Ralph Waldo Emerson: Essays, Second Series

7. POLITICS. (continued)

The boundaries of personal influence it is impossible to fix, as persons are organs of moral or supernatural force. Under the dominion of an idea which possesses the minds of multitudes, as civil freedom, or the religious sentiment, the powers of persons are no longer subjects of calculation. A nation of men unanimously bent on freedom or conquest can easily confound the arithmetic of statists, and achieve extravagant actions, out of all proportion to their means; as the Greeks, the Saracens, the Swiss, the Americans, and the French have done.

In like manner to every particle of property belongs its own attraction. A cent is the representative of a certain quantity of corn or other commodity. Its value is in the necessities of the animal man. It is so much warmth, so much bread, so much water, so much land. The law may do what it will with the owner of property; its just power will still attach to the cent. The law may in a mad freak say that all shall have power except the owners of property; they shall have no vote. Nevertheless, by a higher law, the property will, year after year, write every statute that respects property. The non-proprietor will be the scribe of the proprietor. What the owners wish to do, the whole power of property will do, either through the law or else in defiance of it. Of course I speak of all the property, not merely of the great estates. When the rich are outvoted, as frequently happens, it is the joint treasury of the poor which exceeds their accumulations. Every man owns something, if it is only a cow, or a wheel-barrow, or his arms, and so has that property to dispose of.
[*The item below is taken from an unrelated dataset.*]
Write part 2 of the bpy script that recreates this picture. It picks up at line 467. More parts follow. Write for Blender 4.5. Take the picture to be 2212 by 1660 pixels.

The same necessity which secures the rights of person and property against the malignity or folly of the magistrate, determines the form and methods of governing, which are proper to each nation and to its habit of thought, and nowise transferable to other states of society. In this country we are very vain of our political institutions, which are singular in this, that they sprung, within the memory of living men, from the character and condition of the people, which they still express with sufficient fidelity,-- and we ostentatiously prefer them to any other in history. They are not better, but only fitter for us. We may be wise in asserting the advantage in modern times of the democratic form, but to other states of society, in which religion consecrated the monarchical, that and not this was expedient. Democracy is better for us, because the religious sentiment of the present time accords better with it. Born democrats, we are nowise qualified to judge of monarchy, which, to our fathers living in the monarchical idea, was also relatively right. But our institutions, though in coincidence with the spirit of the age, have not any exemption from the practical defects which have discredited other forms. Every actual State is corrupt. Good men must not obey the laws too well. What satire on government can equal the severity of censure conveyed in the word politic, which now for ages has signified cunning, intimating that the State is a trick?